Tuesday, May 03, 2005

Maine Jim Comes Up Trumps

Maine Jim (better known to the inky fingered reading public as Jim Baumer) has penned an elegantly vitriolic op-ed concerning the tax exempt status of the evangelical advocacy groups of the Religious Wrong. Here's an extract:

"With the an ever-increasing burden being born by the middle class to fund an unjust war, tax breaks being written to absolve corporate entities like Haliburton and a government moving towards its theocratic intentions in steady increments, I say the time has come for those who want their democracy back to call upon their representatives to enact new tax legislation. These new laws would be designed to tax groups like Focus on the Family, the Southern Baptist Convention, as well as organizations run by Jerry Falwell and Pat Robertson."

The full piece can be found here:
Finding Words: Let's start taxing the true culprits

Henry Abbott also glances askance at the role of religion in politics here, in an entry called The Money Problem

3 comments:

Debbie said...

What about the small churches and ministries?
Will they be made to suffer as well?

weasel said...

If they breach federal tax law and advocate a partisan position. I work for a non-profit and we cannot (and should not) advocate openly political positions to the detriment of one party or another. Churches, regardless of size, are governed by the same rules, and that is how it should be. When the government tells you how to worship then one might have a case for imposing a narrow politicized christianity on a multi-faith nation.

Jim said...

How does being "small" somehow absolve one from being scrutinized? I'm with the Weasel--advocating openly political position puts tax-exempt status in question.

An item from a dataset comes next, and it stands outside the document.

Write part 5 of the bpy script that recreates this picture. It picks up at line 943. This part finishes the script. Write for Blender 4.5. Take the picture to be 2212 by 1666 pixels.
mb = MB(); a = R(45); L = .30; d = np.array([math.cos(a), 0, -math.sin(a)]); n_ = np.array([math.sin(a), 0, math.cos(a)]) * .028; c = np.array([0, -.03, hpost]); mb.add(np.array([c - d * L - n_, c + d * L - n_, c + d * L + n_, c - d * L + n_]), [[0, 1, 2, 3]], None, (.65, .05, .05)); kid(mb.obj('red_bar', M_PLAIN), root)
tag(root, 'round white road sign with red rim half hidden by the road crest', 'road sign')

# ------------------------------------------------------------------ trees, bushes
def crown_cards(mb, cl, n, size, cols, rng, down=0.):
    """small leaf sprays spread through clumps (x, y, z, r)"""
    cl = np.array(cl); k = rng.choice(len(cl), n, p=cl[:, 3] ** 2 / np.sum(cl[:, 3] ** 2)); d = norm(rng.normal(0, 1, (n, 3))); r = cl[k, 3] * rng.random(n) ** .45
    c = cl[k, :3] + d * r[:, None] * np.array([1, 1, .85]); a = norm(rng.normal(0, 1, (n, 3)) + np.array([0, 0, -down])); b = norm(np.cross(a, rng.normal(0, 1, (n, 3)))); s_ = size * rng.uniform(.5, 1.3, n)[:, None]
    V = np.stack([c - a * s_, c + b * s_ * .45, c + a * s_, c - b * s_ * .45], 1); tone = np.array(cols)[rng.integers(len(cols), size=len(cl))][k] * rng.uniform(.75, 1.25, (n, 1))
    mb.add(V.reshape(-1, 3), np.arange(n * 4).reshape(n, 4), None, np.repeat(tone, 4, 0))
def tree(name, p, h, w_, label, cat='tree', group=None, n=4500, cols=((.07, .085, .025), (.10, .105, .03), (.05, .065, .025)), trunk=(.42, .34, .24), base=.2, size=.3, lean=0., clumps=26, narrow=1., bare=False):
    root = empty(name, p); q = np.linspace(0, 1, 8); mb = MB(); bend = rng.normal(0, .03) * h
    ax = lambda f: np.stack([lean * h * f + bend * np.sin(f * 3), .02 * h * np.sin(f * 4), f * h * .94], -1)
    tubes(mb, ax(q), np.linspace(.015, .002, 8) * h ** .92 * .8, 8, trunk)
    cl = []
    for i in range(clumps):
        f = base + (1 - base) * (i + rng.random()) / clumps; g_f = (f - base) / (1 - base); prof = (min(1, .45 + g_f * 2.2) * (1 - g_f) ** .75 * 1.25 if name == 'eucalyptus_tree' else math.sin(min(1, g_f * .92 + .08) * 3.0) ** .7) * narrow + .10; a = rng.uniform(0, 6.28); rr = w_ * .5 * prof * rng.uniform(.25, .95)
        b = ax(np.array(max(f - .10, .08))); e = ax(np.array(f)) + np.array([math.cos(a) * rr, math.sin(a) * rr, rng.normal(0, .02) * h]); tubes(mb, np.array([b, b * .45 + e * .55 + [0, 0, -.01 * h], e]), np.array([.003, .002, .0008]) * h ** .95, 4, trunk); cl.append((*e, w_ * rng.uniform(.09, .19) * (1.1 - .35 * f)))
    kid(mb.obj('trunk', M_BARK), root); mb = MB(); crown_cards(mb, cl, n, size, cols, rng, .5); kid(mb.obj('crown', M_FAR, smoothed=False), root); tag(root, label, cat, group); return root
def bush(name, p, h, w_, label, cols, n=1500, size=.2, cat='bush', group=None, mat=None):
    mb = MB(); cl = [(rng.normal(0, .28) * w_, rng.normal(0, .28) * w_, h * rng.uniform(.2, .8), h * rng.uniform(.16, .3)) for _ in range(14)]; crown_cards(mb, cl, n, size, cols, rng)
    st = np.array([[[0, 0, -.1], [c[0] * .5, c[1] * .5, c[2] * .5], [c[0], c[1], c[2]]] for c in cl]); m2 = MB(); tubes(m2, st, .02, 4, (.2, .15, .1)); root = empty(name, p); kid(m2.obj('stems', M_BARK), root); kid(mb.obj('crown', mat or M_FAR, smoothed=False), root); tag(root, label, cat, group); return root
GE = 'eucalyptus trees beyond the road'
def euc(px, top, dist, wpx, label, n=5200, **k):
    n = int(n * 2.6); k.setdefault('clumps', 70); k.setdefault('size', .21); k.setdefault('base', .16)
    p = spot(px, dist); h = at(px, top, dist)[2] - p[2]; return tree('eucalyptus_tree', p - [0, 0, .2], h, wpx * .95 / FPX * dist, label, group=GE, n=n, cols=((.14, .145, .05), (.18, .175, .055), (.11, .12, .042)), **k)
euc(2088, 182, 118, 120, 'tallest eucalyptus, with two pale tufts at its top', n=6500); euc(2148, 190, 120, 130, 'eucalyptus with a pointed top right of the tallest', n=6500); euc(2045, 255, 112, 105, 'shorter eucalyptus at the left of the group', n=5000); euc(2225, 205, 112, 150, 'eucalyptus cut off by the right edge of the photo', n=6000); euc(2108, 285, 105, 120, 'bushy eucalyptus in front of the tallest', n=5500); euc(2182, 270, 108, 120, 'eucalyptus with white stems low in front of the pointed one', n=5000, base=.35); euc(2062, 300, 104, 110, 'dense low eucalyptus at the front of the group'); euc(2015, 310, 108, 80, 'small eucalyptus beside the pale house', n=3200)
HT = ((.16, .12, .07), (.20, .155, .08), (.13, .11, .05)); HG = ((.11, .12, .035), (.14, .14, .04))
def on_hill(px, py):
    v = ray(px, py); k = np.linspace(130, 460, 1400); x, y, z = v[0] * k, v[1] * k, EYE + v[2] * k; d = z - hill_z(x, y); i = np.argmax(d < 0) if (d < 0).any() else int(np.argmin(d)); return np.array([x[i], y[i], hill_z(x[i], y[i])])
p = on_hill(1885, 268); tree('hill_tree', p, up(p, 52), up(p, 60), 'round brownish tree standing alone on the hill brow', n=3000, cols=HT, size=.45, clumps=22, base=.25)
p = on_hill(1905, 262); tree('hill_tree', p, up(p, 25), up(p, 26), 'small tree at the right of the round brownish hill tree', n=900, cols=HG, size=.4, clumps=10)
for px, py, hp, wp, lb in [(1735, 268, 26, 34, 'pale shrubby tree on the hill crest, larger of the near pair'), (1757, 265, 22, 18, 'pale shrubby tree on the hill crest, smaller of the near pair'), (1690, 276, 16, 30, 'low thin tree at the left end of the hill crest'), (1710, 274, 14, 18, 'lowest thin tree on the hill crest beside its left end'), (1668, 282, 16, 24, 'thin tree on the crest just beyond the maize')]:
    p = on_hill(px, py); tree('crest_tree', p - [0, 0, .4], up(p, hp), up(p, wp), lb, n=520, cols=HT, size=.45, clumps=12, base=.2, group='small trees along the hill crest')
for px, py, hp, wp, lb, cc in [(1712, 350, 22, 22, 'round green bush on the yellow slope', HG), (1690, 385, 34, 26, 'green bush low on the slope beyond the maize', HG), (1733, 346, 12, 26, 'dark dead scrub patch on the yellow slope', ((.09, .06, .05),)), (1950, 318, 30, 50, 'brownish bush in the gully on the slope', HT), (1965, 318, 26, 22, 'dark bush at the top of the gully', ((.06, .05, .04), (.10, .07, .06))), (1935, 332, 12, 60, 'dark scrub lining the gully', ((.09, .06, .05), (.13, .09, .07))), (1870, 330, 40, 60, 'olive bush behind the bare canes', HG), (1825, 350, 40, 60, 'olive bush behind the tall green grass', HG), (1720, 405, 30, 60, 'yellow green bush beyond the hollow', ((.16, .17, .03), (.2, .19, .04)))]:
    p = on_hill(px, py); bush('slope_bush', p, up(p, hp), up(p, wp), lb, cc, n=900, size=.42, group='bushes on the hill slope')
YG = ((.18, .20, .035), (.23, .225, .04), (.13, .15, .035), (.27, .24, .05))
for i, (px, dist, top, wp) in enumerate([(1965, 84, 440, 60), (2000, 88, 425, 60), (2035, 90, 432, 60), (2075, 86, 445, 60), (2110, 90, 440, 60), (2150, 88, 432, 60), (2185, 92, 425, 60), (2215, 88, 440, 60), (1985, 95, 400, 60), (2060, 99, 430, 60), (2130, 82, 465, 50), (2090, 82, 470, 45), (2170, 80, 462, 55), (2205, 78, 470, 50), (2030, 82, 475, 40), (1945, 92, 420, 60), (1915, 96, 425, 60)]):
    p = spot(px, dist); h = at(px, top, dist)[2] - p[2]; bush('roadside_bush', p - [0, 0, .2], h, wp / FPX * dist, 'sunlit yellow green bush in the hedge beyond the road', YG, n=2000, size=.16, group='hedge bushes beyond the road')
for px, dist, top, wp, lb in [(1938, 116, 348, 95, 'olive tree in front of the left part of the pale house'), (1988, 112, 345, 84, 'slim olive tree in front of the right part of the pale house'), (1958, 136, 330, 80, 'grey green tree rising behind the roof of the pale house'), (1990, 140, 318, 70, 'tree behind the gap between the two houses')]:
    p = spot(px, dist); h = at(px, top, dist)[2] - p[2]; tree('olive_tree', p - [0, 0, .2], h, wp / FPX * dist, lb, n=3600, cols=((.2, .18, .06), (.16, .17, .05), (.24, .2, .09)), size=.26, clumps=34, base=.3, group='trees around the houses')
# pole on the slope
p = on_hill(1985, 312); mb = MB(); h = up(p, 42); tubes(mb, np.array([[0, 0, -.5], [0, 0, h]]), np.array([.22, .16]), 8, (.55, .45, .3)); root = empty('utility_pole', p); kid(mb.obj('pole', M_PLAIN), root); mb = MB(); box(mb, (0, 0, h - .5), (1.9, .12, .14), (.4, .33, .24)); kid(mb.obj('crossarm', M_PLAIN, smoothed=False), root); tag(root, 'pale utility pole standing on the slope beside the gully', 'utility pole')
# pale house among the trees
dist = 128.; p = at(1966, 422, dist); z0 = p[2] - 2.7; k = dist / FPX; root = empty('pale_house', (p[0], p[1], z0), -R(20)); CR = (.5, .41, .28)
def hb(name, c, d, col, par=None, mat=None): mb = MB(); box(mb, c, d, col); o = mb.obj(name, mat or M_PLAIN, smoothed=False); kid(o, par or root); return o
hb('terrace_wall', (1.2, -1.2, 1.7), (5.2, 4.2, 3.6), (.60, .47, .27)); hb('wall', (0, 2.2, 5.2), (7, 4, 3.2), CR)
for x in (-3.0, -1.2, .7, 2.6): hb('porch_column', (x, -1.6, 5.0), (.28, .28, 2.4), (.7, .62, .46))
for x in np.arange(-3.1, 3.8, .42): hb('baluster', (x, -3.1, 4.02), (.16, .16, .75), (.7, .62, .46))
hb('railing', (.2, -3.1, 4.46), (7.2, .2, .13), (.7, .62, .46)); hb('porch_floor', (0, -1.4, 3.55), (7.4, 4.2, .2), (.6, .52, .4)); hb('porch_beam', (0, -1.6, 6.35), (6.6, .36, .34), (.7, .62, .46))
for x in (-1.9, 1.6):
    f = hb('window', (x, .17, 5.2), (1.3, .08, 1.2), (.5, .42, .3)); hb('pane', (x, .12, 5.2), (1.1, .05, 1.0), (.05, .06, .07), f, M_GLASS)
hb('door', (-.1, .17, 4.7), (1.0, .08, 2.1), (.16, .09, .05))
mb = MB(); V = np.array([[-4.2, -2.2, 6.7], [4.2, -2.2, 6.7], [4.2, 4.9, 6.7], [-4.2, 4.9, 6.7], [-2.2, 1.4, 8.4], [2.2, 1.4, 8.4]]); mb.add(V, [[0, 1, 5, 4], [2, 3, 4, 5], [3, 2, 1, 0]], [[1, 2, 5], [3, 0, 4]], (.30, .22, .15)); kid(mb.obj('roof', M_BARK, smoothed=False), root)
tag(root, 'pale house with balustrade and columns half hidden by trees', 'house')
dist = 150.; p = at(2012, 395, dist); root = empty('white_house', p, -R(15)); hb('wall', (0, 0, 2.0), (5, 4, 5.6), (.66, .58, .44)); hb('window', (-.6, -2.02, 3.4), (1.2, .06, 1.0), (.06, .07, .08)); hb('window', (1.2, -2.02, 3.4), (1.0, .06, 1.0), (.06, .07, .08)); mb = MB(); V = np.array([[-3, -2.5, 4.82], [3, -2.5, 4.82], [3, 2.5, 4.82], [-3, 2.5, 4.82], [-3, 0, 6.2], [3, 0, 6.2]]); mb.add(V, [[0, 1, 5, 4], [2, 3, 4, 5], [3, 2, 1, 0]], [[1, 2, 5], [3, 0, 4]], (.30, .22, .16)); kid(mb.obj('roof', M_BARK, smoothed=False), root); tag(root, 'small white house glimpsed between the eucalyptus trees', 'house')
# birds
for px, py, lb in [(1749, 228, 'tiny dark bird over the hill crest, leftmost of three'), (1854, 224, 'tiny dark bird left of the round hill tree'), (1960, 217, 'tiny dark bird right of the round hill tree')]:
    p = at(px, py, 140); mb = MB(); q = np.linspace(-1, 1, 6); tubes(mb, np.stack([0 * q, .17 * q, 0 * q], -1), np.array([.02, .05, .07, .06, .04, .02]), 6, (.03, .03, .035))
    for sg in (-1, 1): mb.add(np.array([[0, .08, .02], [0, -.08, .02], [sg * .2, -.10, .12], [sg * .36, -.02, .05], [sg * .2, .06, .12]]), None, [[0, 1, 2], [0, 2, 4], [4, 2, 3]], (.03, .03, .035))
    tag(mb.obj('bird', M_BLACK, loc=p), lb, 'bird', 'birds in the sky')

While on the subject of taxation, how about taxing private colleges and universities? Many are sitting on prime real estate, often in the middle of town.

It's time to revisit tax policy in this country. Whenever a sacred cow like churches or colleges are mentioned as being worthy of taxation, it draws the ire of many. Rarely however, does anyone seem to be concerned that the working-class bear the brunt of our current tax policy, which in my opinion, is a form of reverse Robinhoodism.